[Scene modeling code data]
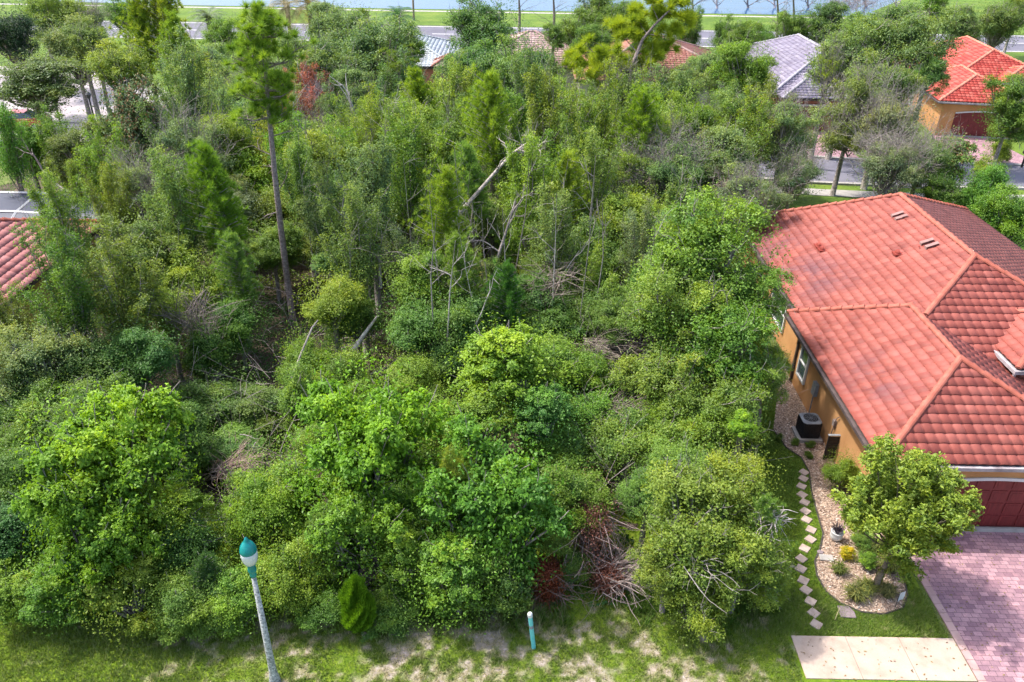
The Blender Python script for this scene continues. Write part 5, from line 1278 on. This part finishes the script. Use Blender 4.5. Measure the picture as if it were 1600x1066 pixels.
pp = [onplane(x, y, Y0) for x, y in ((958, 215), (962, 165), (972, 130), (990, 95), (1004, 62), (1022, 40), (1040, 22), (1052, 12))]; pp[0][2] = 0
br = []
for (px, py, rp, n) in ((938, 110, 30, 12), (965, 120, 26, 10), (912, 122, 20, 7), (1010, 95, 24, 10), (998, 60, 24, 8), (975, 55, 20, 8), (1030, 28, 26, 9), (1055, 10, 22, 8), (1000, 35, 18, 6), (930, 88, 14, 4), (1045, 55, 20, 6), (950, 90, 16, 5), (985, 108, 26, 8), (1025, 85, 16, 5), (1020, 10, 20, 6), (1065, 32, 14, 4), (905, 108, 14, 4)):
    br.append((px, py, rp, n))
L_ = len(pp)-1; BB = []
for (px, py, rp, n) in br:
    tgt = onplane(px, py, Y0+r.uniform(-1.5, 1.5)); ds = [np.linalg.norm(q-tgt) for q in pp]; i = int(np.argmin(ds)); u = max(.25, (i-.6)/L_)
    uu = u*L_; ii = int(uu); p_ = pp[ii]*(1-uu+ii)+pp[min(ii+1, L_)]*(uu-ii); v = tgt-p_; az = math.degrees(math.atan2(v[1], v[0])); hl = math.hypot(v[0], v[1])+1e-6
    BB.append((u, az, np.linalg.norm(v)*1.15+.5, v[2]/hl, int(n*2.4)))
tall_pine('pine_tree', 'pine leaning right in front of the salmon roof', pp, .20, BB, (.34, .44, .04), 6, .62, 150, tw=.024)
# pale thin trunk pine
pp = [onplane(x, y, 58) for x, y in ((628, 262), (627, 215), (626, 170), (625, 130), (626, 95))]; pp[0][2] = 0
br = [(r.uniform(.55, 1), r.uniform(0, 360), r.uniform(.7, 2.0), r.uniform(.1, .8), 4) for i in range(22)]
tall_pine('pine_tree', 'thin pine with pale pinkish trunk and sparse tufts left of the turret', pp, .13, br, (.17, .26, .05), 9, .34, 70, bare=[(.6, 30, 1.6, .3), (.62, 160, 1.7, .4), (.5, 340, 1.4, .4), (.7, 200, 1.5, .5), (.45, 80, 1.2, .2)], tw=.014)

# ---------------------------------------------------------------- dead and bleached wood
def dead(label, pts, rad, seed, name='dead_tree', tree=None, col=(1, 1, 1), mat='deadwood', cat='dead tree', group='dead and leaning trunks in the wood', fork=()):
    r = np.random.RandomState(seed); base = np.array(pts[0]); P_ = [np.array(p)-base for p in pts]
    t = thing(name, label, cat, tuple(base), 0, group)
    mb = MB(); L = len(P_)-1; mb.tube(P_, [rad*(1-.6*i/L) for i in range(L+1)], 8); o = mb.obj('trunk', mat, t, smooth=True); o.color = (*col, 1)
    for (u, d, ln, dep) in fork:
        S = []
        uu = min(u, .999)*L; i = int(uu); p_ = P_[i]*(1-uu+i)+P_[i+1]*(uu-i); d = np.array(d, float); d /= np.linalg.norm(d)
        grow(r, S, p_, d, ln, rad*.42, dep, .55, 3, .03, .15, .66)
        o = link('branch', segs_mesh('dead_branch', S, mat, 4), t); o.color = (*col, 1)
    return t
def chain(Y, pix, dY=0): return [onplane(x, y, Y+dY*i/(len(pix)-1)) for i, (x, y) in enumerate(pix)]
c_ = chain(36, ((700, 352), (740, 308), (775, 268), (800, 240), (820, 226)), 1.5)
dead('bleached white trunk snapped and leaning up to the right in the middle of the wood', c_, .115, 3, col=(1.0, .96, .93), fork=[(.75, (1, .2, .7), 1.0, 2), (.8, (.9, 0, -.1), 1.0, 2), (.9, (1, 0, .1), .8, 2), (.7, (.2, .3, 1), .7, 2), (.5, (.3, -.4, .8), .6, 1)])
c_ = chain(31, ((742, 522), (762, 450), (785, 380), (806, 315)), 1.5)
dead('grey trunk leaning right with stripped bark below the bleached trunk', c_, .10, 4, col=(.72, .68, .66), fork=[(.9, (.4, 0, 1), .8, 2), (.6, (-.8, 0, .6), .9, 2), (.8, (.5, .3, 1), .8, 2)])
c_ = chain(27, ((718, 560), (735, 522), (752, 490), (765, 455)), .5)
dead('thin bare stem beside the foot of the leaning grey trunk', c_, .05, 5, fork=[(.9, (.5, 0, 1), .9, 1)])
c_ = chain(27.5, ((546, 556), (568, 524), (590, 494)), .6)
dead('short broken stub of a bleached trunk pointing up right', c_, .12, 6, name='broken_trunk', cat='broken trunk', col=(1.2, 1.15, 1.05))
c_ = chain(26, ((456, 590), (474, 545), (488, 512), (497, 500)), .5)
dead('slender grey pole fallen at an angle right of the lone pine foot', c_, .055, 7, col=(.95, .9, .88))
c_ = chain(27, ((590, 610), (578, 585), (603, 575), (640, 545)), 1)
dead('low fallen branch below the broken stub', c_, .05, 8, col=(.8, .76, .74), fork=[(.5, (1, 0, .2), .8, 1)])
c_ = chain(52, ((556, 290), (556, 250), (562, 225), (560, 195), (552, 170)), 0)
dead('bleached bare tree with curved forked limbs above the wood', c_, .16, 9, col=(1.0, 1.0, 1.02), fork=[(.5, (.9, 0, .9), 3.0, 2), (.65, (.7, 0, .9), 2.6, 2), (.8, (-.5, 0, 1), 1.8, 1), (1, (-.3, 0, 1), 1.6, 1), (.4, (1, .2, 1.1), 3.2, 2)])
c_ = chain(46, ((786, 300), (782, 255), (784, 215), (783, 165)), 0)
dead('thin white dead stem standing before the tall young pine', c_, .06, 10, col=(1.15, 1.15, 1.12), fork=[(.5, (1, 0, 1), 1.8, 2), (.35, (-1, 0, .9), 1.6, 2), (.7, (.7, 0, .9), 1.3, 1)])
c_ = chain(30, ((842, 505), (860, 462), (882, 425), (905, 392)), .8)
dead('thin pale pole leaning right left of the tall right oak', c_, .04, 11, fork=[(.9, (.6, 0, .8), 1.0, 2)])
c_ = chain(31, ((868, 482), (868, 440), (866, 400), (865, 360)), 0)
dead('thin upright grey stem crossing the leaning pale pole', c_, .045, 12, col=(.8, .78, .76), fork=[(.7, (-.6, 0, .9), 1.0, 2), (.9, (.5, 0, .9), .9, 2)])
c_ = chain(44, ((958, 345), (959, 310), (962, 285), (966, 268)), 0)
dead('pale twin stems standing among the upper right trees', c_, .05, 13, col=(1.1, 1.1, 1.05), fork=[(.5, (-.3, 0, 1), 1.6, 2), (.9, (.3, 0, 1), 1.6, 2)])
c_ = chain(42, ((602, 345), (592, 310), (560, 300)), 0)
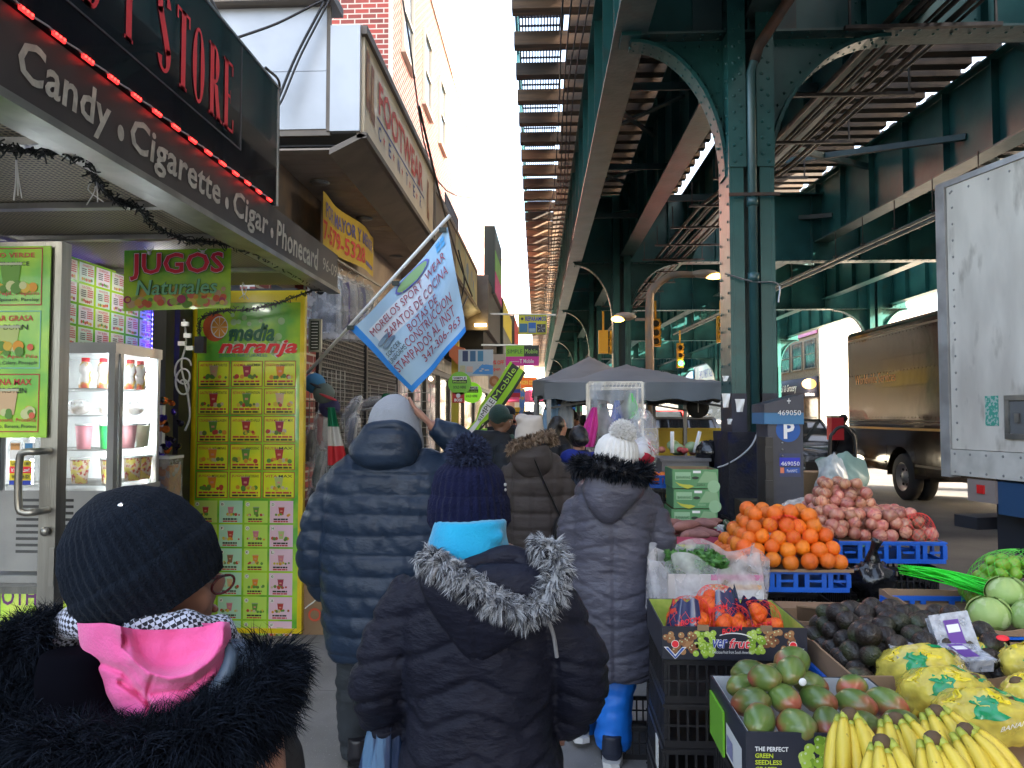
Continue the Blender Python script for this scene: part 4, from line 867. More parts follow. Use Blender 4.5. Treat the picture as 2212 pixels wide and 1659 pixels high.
mb.tube([p+V3((-.05,.1,.03)),p+V3((.02,-.04,-.01))],.03,12); mb.build('camera_body',cm_); MB(mat('camera_black')).bar(p+V3((-.04,.05,.03)),p+V3((-.06,.06,.15)),.02,.02).build('bracket',cm_)
mb = MB(alu); a = P(666,760,5.95); q = Pl(a,(1,0,0),(0,0,1),mb); q.slab(0,0,.1,.26,.03,alu); q.rect(.015,.015,.085,.245,blki,.002)
for k in range(9): scrib(q,.025,.03+k*.024,.05,.006,whitep)
props(mb.build('small_chalkboard'),'small framed black notice board beside the tall menu board','notice board')
# flag on slanted pole
FG = thing('advertising_flag', P(665,808,6.1), 'pale blue advertising flag with red spanish lettering on a slanted white pole', 'flag')
pa, pb_ = P(664,806,6.1), P(972,465,5.55); mb = MB(whitep); mb.smooth = True; mb.tube([pa,pb_],.014,10); mb.build('pole', FG)
fc = [P(968,492,5.5), P(757,712,5.8), P(890,848,5.45), P(1006,716,5.2)]       # top, pole end, bottom, outer
fbl = mat('flag_pale_blue',(.30,.47,.62),.7,0,(.37,.53,.66),2); fbs = mat('flag_bright_blue',(.02,.22,.65),.6); fwh = mat('flag_white',(.6,.66,.72),.7)
def FP(s, t, h=0):      # s along the pole edge (0 pole end .. 1 top), t away from the pole
    a = fc[1].lerp(fc[0], s); b = fc[2].lerp(fc[3], s); p = a.lerp(b, t)
    bulge = .05*sin(t*7+s*2.5)*t+.025*sin(s*11+t*4)
    sag = V3((0,0,-.03*sin(pi*s)))*(1-t)
    return p+V3((0,bulge-h,0))+sag
mb = MB(fbl); mb.smooth = True; nU = 36
vs = [FP(i/nU,j/nU) for j in range(nU+1) for i in range(nU+1)]; mb.v = vs
fbm = [fbl, fbs, fwh]; mb.mats = fbm
for j in range(nU):
    for i in range(nU):
        s, t = (i+.5)/nU, (j+.5)/nU
        k = 1 if (t > .955 or (s < .05 and t > .0)) else (2 if .15 < t < .42 and s > .1 and s < .75 else 0)
        mb.f.append((j*(nU+1)+i,(j*(nU+1)+i+1),(j+1)*(nU+1)+i+1,(j+1)*(nU+1)+i)); mb.mi.append(k); mb.sm.append(True)
mb.build('flag_cloth', FG)
def ft(t, s0, s1, t0, t1, m, off, nm):     # text baseline at t1, caps at t0, runs along s
    vs, fs, _ = glyphs(t,off,2,0,1); mb = MB(m); mb.add([FP(s0+(s1-s0)*a, t1+(t0-t1)*b, .012) for a,b in vs],fs); mb.build(nm,FG)
mar = paint((.28,.03,.06))
ft('MORELOS SPORT  WEAR',.10,.93,.16,.25,mar,.0,'lettering_line'); ft('ZAPATOS DE COCINA',.2,.93,.30,.40,mar,.0,'lettering_line'); ft('BOTAS DE',.40,.76,.44,.53,mar,.0,'lettering_line')
ft('CONSTRUCCION',.30,.90,.55,.645,mar,0,'lettering_line'); ft('STAMPADOS AL INST',.06,.90,.67,.77,mar,0,'lettering_line'); ft('347-306-963',.36,.94,.80,.88,mar,0,'lettering_line')
ft('SOCCER',.08,.27,.50,.56,blki,.0,'lettering_black_line'); ft('UNIFORMS',.06,.29,.58,.64,blki,.0,'lettering_black_line')
mb = MB(); 
def fd(s,t,rs,rt,m,h,n=14): mb.use(m).poly([FP(s+rs*cos(2*pi*k/n),t+rt*sin(2*pi*k/n),h) for k in range(n)])
fd(.62,.075,.17,.07,paint((.1,.1,.4)),.01); fd(.62,.075,.15,.058,paint((.2,.35,.12)),.013); mb.build('oval_badge',FG)
ft('SHOES',.53,.70,.03,.07,whitep,.02,'lettering_badge'); ft('FOR CREWS',.50,.72,.085,.12,paint((.7,.6,.1)),.02,'lettering_badge')
mb = MB()
for a_, b_ in ((.16,.36),(.18,.43)): fd(a_,b_,.085,.028,paint((.12,.2,.3)),.012); fd(a_-.03,b_+.008,.05,.03,paint((.2,.3,.4)),.014)
mb.build('shoe_picture',FG)
mb = MB()
for k in range(4): s_, t_ = .87+.045*(k%2), .03+.05*(k//2); mb.use(paint((.05,.3,.6))).poly([FP(s_,t_,.01),FP(s_+.038,t_,.01),FP(s_+.038,t_+.042,.01),FP(s_,t_+.042,.01)])
mb.build('square_emblem',FG)
for s in (.02,.5,.97): MB(blki).bbox(FP(s,0)+V3((-.01,-.02,.0)),(.05,.03,.03)).build('clip',FG)
# goods racks under the flag
def rack(u0,u1,v0,v1,Y,lab):
    a = P(u0,v1,Y); b = P(u1,v0,Y); t = thing('wire_rack',((a.x+b.x)/2,Y,a.z),lab,'rack'); mb = MB(alu)
    n = 9; h = int((b.z-a.z)/.09)
    for k in range(n+1): x = a.x+(b.x-a.x)*k/n; mb.bar((x,Y,a.z),(x,Y,b.z),.006,.006)
    for k in range(h+1): z = a.z+k*.09; mb.bar((a.x,Y,z),(b.x,Y,z),.006,.006)
    mb.build('wire_panel',t); return a, b
rack(655,745,800,1290,6.35,'white wire rack hung with caps and bagged shoes left of the tall man'); rack(760,930,830,1150,7.9,'white wire rack with shoes in bags behind the tall man')
shoe_c = [(.02,.02,.025),(.2,.03,.04),(.03,.04,.09),(.02,.05,.05)]
def shoe(u,v,Y,c,lab,rz=0,s=1):
    p = P(u,v,Y); t = thing('bagged_shoe',p-V3((0,0,.15*s)),lab,'shoe'); m = mat('shoe_%d'%int(c[0]*1000+c[2]*100),c,.5); M = Matrix.Rotation(rz,3,'Y')
    mb = MB(m); mb.smooth = True; mb.tube([p+M@V3((0,0,z*s)) for z in (-.14,-.08,0,.07,.12)],[.03*s,.05*s,.045*s,.05*s,.03*s],12,flat=.8,sub=3); mb.build('shoe_upper',t)
    mb = MB(mat('shoe_sole',(.3,.3,.3),.5)); mb.smooth = True; mb.tube([p+M@V3((.035*s,-.02,z*s)) for z in (-.15,-.05,.05,.13)],[.015*s,.035*s,.028*s,.02*s],10,flat=.4,sub=2); mb.build('sole',t)
    mb = MB(bagm); mb.smooth = True; mb.ball(p,(.075*s,.065*s,.18*s),14,10,M,f=lambda q: 1+.12*noise.noise(q*3+p)); mb.build('clear_bag',t)
shoe(697,925,6.25,shoe_c[1],'dark red shoe in a clear bag hanging on the first rack'); shoe(690,1010,6.25,shoe_c[3],'dark green shoe in a clear bag low on the first rack',.2,1.1)
shoe(672,960,6.3,shoe_c[0],'black shoe in a bag at the left edge of the first rack',.1); shoe(760,890,7.3,shoe_c[0],'black shoe in a bag beside the mexican flag, tilted right',.5); shoe(762,930,7.2,shoe_c[2],'navy shoe in a bag under the tilted black shoe',.15)
shoe(815,872,7.7,shoe_c[0],'black boot lying sideways on the second rack',1.4,1.1); shoe(680,1085,6.28,shoe_c[2],'navy shoe in a bag near the bottom of the first rack'); shoe(790,960,7.6,shoe_c[0],'black shoe low on the second rack half behind the hood',.3)
def cap(u,v,Y,c1,c2,lab):
    p = P(u,v,Y); t = thing('cap',p-V3((0,0,.05)),lab,'cap'); mb = MB(mat('cap_%d'%int(c1[0]*999),c1,.8)); mb.smooth = True; mb.ball(p,(.09,.08,.085),14,8); mb.build('crown',t)
    mb = MB(mat('capv_%d'%int(c2[0]*999),c2,.8)); mb.smooth = True; mb.ball(p+V3((.05,-.06,-.03)),(.08,.07,.012),12,5,Matrix.Rotation(.4,3,'Y')); mb.build('visor',t)
cap(680,828,6.2,(.05,.2,.4),(.03,.03,.04),'light blue cap with dark visor on top of the first rack'); cap(700,850,6.15,(.12,.16,.15),(.4,.04,.05),'grey green cap with red visor below the blue cap'); cap(712,880,6.2,(.03,.03,.1),(.02,.02,.03),'navy cap hanging right of the dark red shoe')
def mflag(u,v,Y,w_,h_,lab,lean=.1):
    p = P(u,v,Y); t = thing('tricolour_flag',p,lab,'flag'); nn = 12; mb = MB(); mb.smooth = True
    for k, m in enumerate((mat('flag_green',(.0,.16,.07),.7),mat('cloth_white',(.55,.55,.53),.7),mat('flag_red',(.5,.02,.03),.7))):
        mb.use(m).grid(lambda s,tt: p+V3(((s-.5)*w_*(.35+.65*(k+1-tt)/3)+lean*(k+1-tt)/3,.03*sin(s*10),-h_*(k+1-tt)/3)),10,5)
    mb.build('flag_cloth',t)
mflag(716,880,6.05,.17,.46,'green white and red striped flag hanging from the first rack',.06); mflag(836,850,7.4,.2,.55,'folded green white and red flag half hidden behind the hood',-.25)
bx = thing('cardboard_box',P(672,1340,5.9),'worn brown cardboard box with round red print beside the menu board foot','box')
cardb = mat('cardboard',(.30,.19,.11),.8,0,(.24,.15,.085),4,bump=.2,bs=20); a = P(655,1350,5.9)
mb = MB(cardb).prism([(a.x,5.8,.0),(a.x+.2,5.8,.0),(a.x+.22,5.8,.32),(a.x+.02,5.8,.40)],(0,.4,0)); mb.build('box_body',bx)
mb = MB(); q = Pl((a.x,5.797,0),(1,0,0),(0,0,1),mb); q.disc(.12,.15,.05,redor,.001,n=14).disc(.12,.15,.035,cardb,.002,n=14); mb.build('round_print',bx)
mb = MB(whitep); mb.tube([(a.x+.02,5.79,.4),(a.x+.1,5.75,.5),(a.x+.15,5.78,.3),(a.x+.05,5.78,.2)],.005,5,sub=4); mb.build('string',bx)
# further shopfronts (lit)
def front(y0,y1,gl,lab,em=.14,post=(.7,.5,.05)):
    t = thing('glass_storefront',(-2.4,(y0+y1)/2,0),lab,'shop'); MB(mat('shop_dark_frame',(.03,.03,.03),.4)).box(-2.4,-2.3,y0,y0+.12,0,2.6).box(-2.4,-2.3,y1-.12,y1,0,2.6).box(-2.4,-2.3,y0+.12,y1-.12,2.5,2.6).box(-2.4,-2.3,(y0+y1)/2-.04,(y0+y1)/2+.04,0,2.5).build('frame',t)
    m = MB(mat('shop_glow_backdrop_%d'%int(y0),gl,.6,0,tuple(x*.4 for x in gl),5,emit=em,sharp=(.4,.6))).box(-3.6,-3.5,y0,y1,.0,2.6); m.build('interior',t)  # backdrop panel glows in place of a lamp-lit room
    MB(mat('shop_ceiling_lit',(.5,.48,.42),.6)).box(-3.5,-2.41,y0,y1,2.62,2.7).build('ceiling',t)
    for k in range(4): MB(led('shop_lamp',(1,.9,.7),1.2)).ball((-3+.3*(k%2),y0+(y1-y0)*(k+.5)/4,2.5),.05,8,5).build('lamp_bulb',t)
    MB(glassy('shop_pane',(.4,.42,.42),.85,.03,.05,3)).box(-2.36,-2.35,y0+.12,y1-.12,.3,2.5).build('glass',t)
    MB(mat('shutter_grey',(.2,.2,.2),.6,0,(.12,.12,.12),3)).box(-2.5,-2.28,y0,y1,2.6,3.8).build('header',t)
    return t
front(11.7,14.5,(.5,.45,.33),'lit glass phone shop front with yellow post by the feather banner'); front(14.5,18,(.55,.5,.4),'bright shop front past the phone shop'); front(18,24,(.35,.3,.3),'dim shop front further along under dark screens',.06); front(24,34,(.5,.4,.3),'far shop front below the brick building',.1)
yp = P(984,900,12.0); props(MB(mat('yellow_post',(.55,.42,.03),.5)).box(yp.x-.06,yp.x+.05,11.95,12.06,0,3.0).build('yellow_post'),'yellow painted post at the phone shop corner','post')
props(MB(mat('orange_awning',(.6,.17,.07),.7)).prism([P(970,742,11.6),P(1003,752,11.6),P(1003,790,11.6),P(985,785,11.6),P(970,768,11.6)],(0,.8,0)).build('orange_awning'),'small orange awning edge above the phone shop door','awning')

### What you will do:
Repeat exactly and only the lines from the start of the data above through the line that holds "tall_pine('pine_tree', 'thin pine", inclusive. Pictures do not belong in the copy.

### Correct output:
The Blender Python script for this scene continues. Write part 5, from line 1278 on. This part finishes the script. Use Blender 4.5. Measure the picture as if it were 1600x1066 pixels.
pp = [onplane(x, y, Y0) for x, y in ((958, 215), (962, 165), (972, 130), (990, 95), (1004, 62), (1022, 40), (1040, 22), (1052, 12))]; pp[0][2] = 0
br = []
for (px, py, rp, n) in ((938, 110, 30, 12), (965, 120, 26, 10), (912, 122, 20, 7), (1010, 95, 24, 10), (998, 60, 24, 8), (975, 55, 20, 8), (1030, 28, 26, 9), (1055, 10, 22, 8), (1000, 35, 18, 6), (930, 88, 14, 4), (1045, 55, 20, 6), (950, 90, 16, 5), (985, 108, 26, 8), (1025, 85, 16, 5), (1020, 10, 20, 6), (1065, 32, 14, 4), (905, 108, 14, 4)):
    br.append((px, py, rp, n))
L_ = len(pp)-1; BB = []
for (px, py, rp, n) in br:
    tgt = onplane(px, py, Y0+r.uniform(-1.5, 1.5)); ds = [np.linalg.norm(q-tgt) for q in pp]; i = int(np.argmin(ds)); u = max(.25, (i-.6)/L_)
    uu = u*L_; ii = int(uu); p_ = pp[ii]*(1-uu+ii)+pp[min(ii+1, L_)]*(uu-ii); v = tgt-p_; az = math.degrees(math.atan2(v[1], v[0])); hl = math.hypot(v[0], v[1])+1e-6
    BB.append((u, az, np.linalg.norm(v)*1.15+.5, v[2]/hl, int(n*2.4)))
tall_pine('pine_tree', 'pine leaning right in front of the salmon roof', pp, .20, BB, (.34, .44, .04), 6, .62, 150, tw=.024)
# pale thin trunk pine
pp = [onplane(x, y, 58) for x, y in ((628, 262), (627, 215), (626, 170), (625, 130), (626, 95))]; pp[0][2] = 0
br = [(r.uniform(.55, 1), r.uniform(0, 360), r.uniform(.7, 2.0), r.uniform(.1, .8), 4) for i in range(22)]
tall_pine('pine_tree', 'thin pine with pale pinkish trunk and sparse tufts left of the turret', pp, .13, br, (.17, .26, .05), 9, .34, 70, bare=[(.6, 30, 1.6, .3), (.62, 160, 1.7, .4), (.5, 340, 1.4, .4), (.7, 200, 1.5, .5), (.45, 80, 1.2, .2)], tw=.014)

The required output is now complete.